Disney’s life and legacy left me wondering what else we could accomplish if we truly believed in ourselves and our dreams, instead of focusing on why they are too unrealistic.  What if we truly empowered those around us, instead of providing more reasons “why not”? 

Walt Disney’s life and achievements give us the answer.  Not even the sky is a limit!

Wednesday, January 11, 2012

A Lesson from Mayor Joe and CCU40

Today’s change management blog was ready, but my friend Sally’s suggestion affirmed a last minute idea and inspired a related, but alternate approach.

Today was Corpus Christi Under 40’s (CCU40) annual breakfast with Mayor Joe Adame. 

(CCU40 recognizes high achieving young professionals and volunteers in our community. Check out and mark your calendar to submit an application next year!)

The ceremony was great.  Speeches were short, but Mayor Joe’s words resonated with many.  He spoke of the importance of mentoring our young professionals and empowering them to become our next generation of leaders.

I say this topic is related to change management, because it is not uncommon to find organizations where established professionals protect their knowledge, fearing that young people could be better or eventually replace them.  This fear of change inhibits possibilities for the future and is a losing strategy.

Mayor Adame and supporters of CCU40 see that our young people are already accomplishing so much.  They should be recognized, but also, developed further.

We need to mentor young professionals so our community improves, life goals are realized, and everyone’s quality of life is better.  But think about your family, place of work, and the organizations you care about.  Are mentoring and development actually happening?  Both are critical to ensuring continued progress and improvement.

Congratulations  2011 CCU40 recipients, and Person of the Year Vijay Bindingnavele!  And thank you to the mentors and role models who helped them accomplish such great things.

Wednesday, January 4, 2012

Clear the Clutter

2011 was a whirl wind.

As I settle into my new marriage and work towards establishing my new business, I am continually distracted by moving boxes, paperwork, and “stuff,” which has accumulated on every flat surface.  The more progress I make, the bigger the trail I seem to leave behind.

Unable to stand it any longer, I began my dig through piles, identifying things to save, shred, or recycle.

Some items are harder to part with than others. 

It was fun to see my cute puppy and kitten checks from 6th grade, but are they really necessary now that I’ve upgraded to the ever-so sophisticated Peanuts ones?  And the first check I wrote?  It was for $5 to the Wildlife Fact Fund.  It seems I was green, long before knowing what that was!

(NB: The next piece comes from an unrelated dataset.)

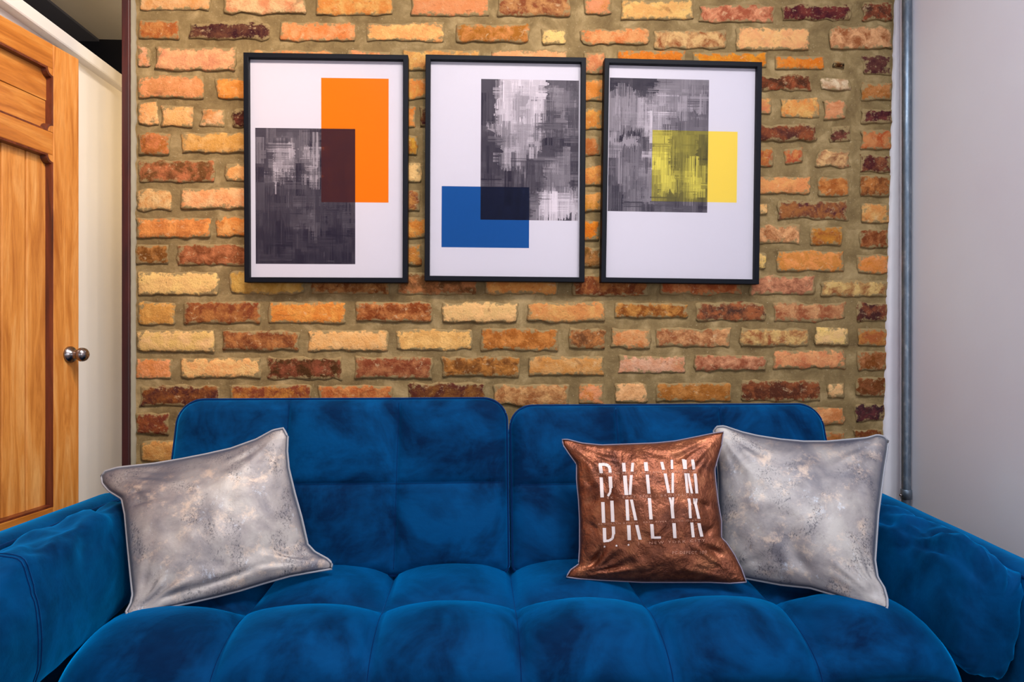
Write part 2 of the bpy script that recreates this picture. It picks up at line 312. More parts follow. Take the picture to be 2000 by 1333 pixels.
def brick_mesh(x0, x1, y0, y1, pal, seed):
    r = random.Random(seed); wpx, hpx = x1-x0, y1-y0
    nx = max(5, int(wpx/9)); ny = 6
    us = [0, 2.5/wpx, 6/wpx]; us += [6/wpx + (1-12/wpx)*k/(nx-3) for k in range(1, nx-3)]; us += [1-6/wpx, 1-2.5/wpx, 1]
    vs_ = [0, 2.5/hpx, 6/hpx, .35, .65, 1-6/hpx, 1-2.5/hpx, 1]
    proud = r.uniform(0.005, 0.009); tilt = r.uniform(-1, 1)*0.002; cr = r.uniform(4, 12)
    rough = 3.6 if pal in ('mr','dk','pb','bd','cb','pp','pk','wh') else 2.6
    if pal == 'bo': rough = 0.6; cr = 1.5
    V = []; A = []
    for v in vs_:
        for u in us:
            px = x0 + u*wpx; py = y0 + v*hpx
            ex = min(u, 1-u)*wpx; ey = min(v, 1-v)*hpx; e = min(ex, ey)
            # round corners
            cx = cr - ex; cy = cr - ey
            if cx > 0 and cy > 0:
                L_ = math.hypot(cx, cy)
                if L_ > cr:
                    k = (L_-cr)/L_; px += (cx*k)*(1 if u < .5 else -1); py += (cy*k)*(1 if v < .5 else -1)
            wgt = max(0, 1 - e/12)
            px += wgt*rough*noise.noise(Vector((px*.06, py*.09, seed*3.7)))*2.2
            py += wgt*rough*noise.noise(Vector((px*.05, py*.05, seed*5.1+9)))*2.0
            if e <= 0.01: y = 0.006
            elif e < 4: y = -proud*0.62
            else: y = -proud - tilt*(u-.5) + 0.0022*noise.noise(Vector((px*.05, py*.09, seed*1.3)))
            V.append(py_(px, py, y)); A.append(min(1, e/16.0)*0.5)
    nx = len(us)-1; ny = len(vs_)-1
    F_ = grid_faces(nx, ny, flip=True)
    # close the hidden back so that the piece is a solid
    rim = [i for i in range(nx+1)] + [j*(nx+1)+nx for j in range(1, ny+1)] + [ny*(nx+1)+i for i in range(nx-1, -1, -1)] + [j*(nx+1) for j in range(ny-1, 0, -1)]
    F_.append(tuple(rim))
    o = mesh_obj('brick', V, F_, BRICK, wall, True)
    a, b = PAL[pal]; jit = lambda c: tuple(max(0, min(255, x + r.uniform(-9, 9))) for x in c)
    sat = lambda c: (c[0]*0.99, c[1]*0.94, c[2]*0.84); ja, jb = srgb(*jit(sat(a))), srgb(*jit(sat(b)))
    ca = o.data.color_attributes.new('colA', 'FLOAT_COLOR', 'POINT'); cb = o.data.color_attributes.new('colB', 'FLOAT_COLOR', 'POINT')
    ca.data.foreach_set('color', np.array([(*ja[:3], t) for t in A], dtype=np.float32).ravel())
    cb.data.foreach_set('color', np.array([jb]*len(V), dtype=np.float32).ravel())
seed = 0
for row in ROWS:
    for bk in row:
        seed += 1; brick_mesh(*bk, seed)
keys = list(PAL)
for ry in (-80, -136):                                   # courses just above the frame, for a view a step aside
    x = 268
    while x < 1700:
        wd = rnd.choice((150, 152, 155, 70)); wd = min(wd, 1745-x); seed += 1
        brick_mesh(x, x+wd, ry, ry+42, rnd.choice(keys[:8]), seed); x += wd + rnd.uniform(14, 22)

# cement return at the left end, stained jamb, ragged plaster lip at the right
def strip(name, xa, xb, ybase, mat, amp, seed_, parent, z0=0.0, z1=ZC, jag_left=True):
    V = []; N_ = 220
    for j in range(N_+1):
        z = z0 + (z1-z0)*j/N_
        j1 = amp*noise.noise(Vector((seed_, 0, z*28))) + amp*.6*noise.noise(Vector((seed_+4, 0, z*90)))
        l, r_ = (xa(z)+j1, xb(z)) if jag_left else (xa(z), xb(z)+j1)
        for t in range(5):
            x = l + (r_-l)*t/4; y = ybase + (0.004 if (t == 0 and jag_left) or (t == 4 and not jag_left) else 0) + 0.0015*noise.noise(Vector((x*70, seed_, z*60)))
            V.append((x, y, z))
        V.append((r_, 0.02, z)); V.append((l, 0.02, z))
    k = 7; F_ = []
    for j in range(N_):
        for t in range(k):
            a = j*k+t; b = j*k+(t+1) % k; F_.append((a, b, b+k, a+k))
    F_.append(tuple(range(k))[::-1]); F_.append(tuple(N_*k+t for t in range(k)))
    return mesh_obj(name, V, F_, mat, parent, True)
strip('cement_edge', lambda z: XB-0.002, lambda z: py_(266, 500, 0).x, -0.011, CEMENT, 0.0045, 3.0, wall, jag_left=False)
def lipx(z):
    py = 666.5 - (z-CAMZ)*F/ (D*0.9986+1.3*0.0523); px = 1750 - 22*(py/850.0); return py_(px, 500, -0.01).x
lip = strip('plaster_edge', lipx, lambda z: XR-0.0005, -0.013, WHITE, 0.004, 9.0, wall)
mb = MB(); xj0, xj1 = py_(237, 500, -0.02).x, py_(252.5, 500, -0.02).x
mb.box((xj0, -0.02, 0), (xj1, 0.14, ZC)); o = struct(mb.build('trim_2', REDWOOD)); bevel(o, 0.003)

# ------------------------------------------------------------------ door, ajar
ang = math.radians(8.5); DE = Vector((0, 0, 0))
rr_ = ray(154.5, 667); t_ = 1.85/rr_.y; E = CAM + rr_*t_; E.z = 0
dirn = Vector((-math.sin(ang), -math.cos(ang), 0))       # from the latch edge towards the hinges
nrm = Vector((math.cos(ang), -math.sin(ang), 0))         # towards the room
def on_leaf(px, py, rec=0.0):
    r = ray(px, py); o = E - nrm*rec; t = (o-CAM).dot(nrm)/r.dot(nrm); p = CAM + r*t; return (p-E).dot(dirn), p.z
def dz(px, py): return on_leaf(px, py)[1]
LW = 0.74; door = empty('door_1', E + dirn*LW, 'honey-coloured wooden panel door standing ajar left of the sofa', 'door')
door['kind'] = 'structure'
del door['category']; 
ztop = dz(150, 113); zb = 0.02
sst = on_leaf(104, 600)[0]
zpt, zpb = dz(100, 134), dz(98, 257); zlt, zlb = dz(100, 303), dz(104, 990)
def dbox(s0, s1, z0, z1, d0, d1, mbx):
    c = []
    for z in (z0, z1):
        for (s, d) in ((s0, d1), (s1, d1), (s1, d0), (s0, d0)):
            p = E + dirn*s + nrm*d; c.append((p.x, p.y, z))
    mbx.add(c, [(0,1,2,3),(7,6,5,4),(0,4,5,1),(1,5,6,2),(2,6,7,3),(3,7,4,0)])
def dpart(name, s0, s1, z0, z1, d0, d1, mat, bv=0.003):
    m = MB(); dbox(s0, s1, z0, z1, d0, d1, m); o = m.build(name, mat, door); bevel(o, bv); return o
TH = 0.036
dpart('stile', 0, sst, zb, ztop, -TH, 0, PINE); dpart('stile', LW-sst, LW, zb, ztop, -TH, 0, PINE)
dpart('rail', sst, LW-sst, zpt, ztop, -TH, 0, PINE_H); dpart('rail', sst, LW-sst, zlt, zpb, -TH, 0, PINE_H); dpart('rail', sst, LW-sst, zb, zlb, -TH, 0, PINE_H)
gr = on_leaf(49, 600, 0.018)[0]; pw = gr - sst
dpart('upper_panel', sst-0.004, LW-sst+0.004, (zpt+zpb)/2, zpt+0.004, -0.030, -0.015, PINE_H, 0.001); dpart('upper_panel', sst-0.004, LW-sst+0.004, zpb-0.004, (zpt+zpb)/2, -0.030, -0.017, PINE_H, 0.002)
s = sst-0.004
while s < LW-sst-0.01:
    e = min(s+pw+0.004, LW-sst+0.004); dpart('plank', s, e-0.003, zlb-0.004, zlt+0.004, -0.030, -0.017, PINE, 0.003); s = e
# dark moulding ring with clipped corners inside each opening
def mould(z0, z1, both):
    m = MB(); s0, s1 = sst, LW-sst; q = 0.017; wd = 0.006
    def ring(off, d):
        a0, a1, b0, b1 = s0+off, s1-off, z0+off, z1-off; pts = []
        for (cs, cz, sa) in ((a0, b1, 0), (a1, b1, 1), (a1, b0, 2), (a0, b0, 3)):
            for k in range(5):
                tt = k/4*math.pi/2
                if sa > 1 and not both: pts.append((cs, cz)) if k == 0 else None; continue
                if sa == 0: p = (cs+q*(1-math.sin(tt)) if 0 else cs + q*math.sin(tt), cz - q*math.cos(tt))
                elif sa == 1: p = (cs - q*math.cos(tt), cz - q*math.sin(tt))
                elif sa == 2: p = (cs - q*math.sin(tt), cz + q*math.cos(tt))
                else: p = (cs + q*math.cos(tt), cz + q*math.sin(tt))
                # concave clipped corner: swing about the corner itself
                pts.append(p)
        return [E + dirn*p[0] + nrm*d + Vector((0, 0, p[1])) for p in pts]
    r0, r1, r2 = ring(-0.001, -0.0005), ring(0.004, -0.001), ring(wd, -0.019); nn = len(r0)
    # outer border to fill the square corner
    m.add(r0+r1+r2, [(i, (i+1) % nn, nn+(i+1) % nn, nn+i) for i in range(nn)] + [(nn+i, nn+(i+1) % nn, 2*nn+(i+1) % nn, 2*nn+i) for i in range(nn)])
    m.build('moulding', DARKWOOD, door, False)
    c = MB()
    for (cs, cz, a, b) in ((s0, z1, 1, -1), (s1, z1, -1, -1), (s1, z0, -1, 1), (s0, z0, 1, 1))[:4 if both else 2]:
        pts = [(cs, cz)] + [(cs + a*q*math.sin(k/4*math.pi/2)*1.0, cz + b*q*math.cos(k/4*math.pi/2)) for k in range(5)]
        fr = [E + dirn*p[0] - nrm*0.0003 + Vector((0, 0, p[1])) for p in pts]; bk = [E + dirn*p[0] - nrm*0.025 + Vector((0, 0, p[1])) for p in pts]
        n6 = len(pts); c.add(fr+bk, [tuple(range(n6)), tuple(range(n6, 2*n6))[::-1]] + [(i, (i+1) % n6, n6+(i+1) % n6, n6+i) for i in range(n6)])
    c.build('corner_block', PINE, door)
mould(zpb, zpt, True); mould(zlb, zlt, False)
ks, kz = on_leaf(136, 693); kp = E + dirn*ks + Vector((0, 0, kz))
m = MB(); m.lathe(kp, nrm, [(0, .022), (.004, .022), (.008, .019), (.012, .012), (.022, .010), (.026, .0105)]); kb = m.build('knob_rose', STEEL, door, True)
m = MB(); m.lathe(kp, nrm, [(.024, .009), (.027, .015), (.033, .0185), (.037, .0185), (.043, .0165), (.048, .011), (.050, .004), (.0503, .001)]); m.build('knob', STEEL, door, True)
m = MB(); m.box((-0.002, -0.002, 0), (0.002, 0.002, 0))
for z in (0.25, 0.95, 1.6):
    p = E + dirn*(LW+0.003) - nrm*0.018; m = MB(); m.tube([p+Vector((0,0,z)), p+Vector((0,0,z+.09))], 0.006); m.build('hinge', STEEL, door, True)

# ------------------------------------------------------------------ steel conduit in the right corner
CX = XR-0.017; rp = ray(1771, 400); cpy = -D + CX/(rp.x/rp.y)
con = empty('steel_conduit', (CX, cpy, 0), 'galvanised steel conduit pipe running up the right wall beside the brick', 'pipe')
m = MB(); m.tube([(CX-0.003, cpy, 0.0), (CX-0.002, cpy, 0.57), (CX-0.001, cpy, 1.0), (CX, cpy, 1.6), (CX+.001, cpy, ZC)], 0.0135, 20); m.build('pipe', GALV, con, True)
m = MB(); m.lathe((CX-0.002, cpy, 0.545), (0, 0, 1), [(0, .016), (.028, .016), (.03, .014)], 20); m.build('coupling', GALV, con, True)
sv = pd(1757, 967, 1.97)
m = MB(); m.lathe((CX-0.018, cpy-0.006, 0.558), (-1, 0, 0), [(0, .004), (.008, .004), (.009, .002)], 10); m.build('screw', STEEL, con, True)
for z in (1.25, 2.2):
    m = MB(); m.tube([(CX-0.0165*math.cos(t), cpy-0.0165*math.sin(t), z) for t in [math.pi*(k/8-.5) for k in range(9)]], 0.002, 6)
    if z > 2: m.build('strap', GALV, con, True)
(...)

Although not yet done, parts of my desk (and my husband’s too!) that haven’t seen light in a very long while are visible again.

I am thankful for the opportunity to sort through stuff and moments of the past.  Now that unnecessary things are gone and treasured memories and tokens are tucked away, I can create a new vision and accomplish new things, undistracted by stuff that no longer matters.

Cleaning out gives us the opportunity to reflect on good times, make peace with things that didn’t work out, and renew the excitement for ideas and goals yet to be achieved.

What personal or professional clutter can you leave behind with the old year?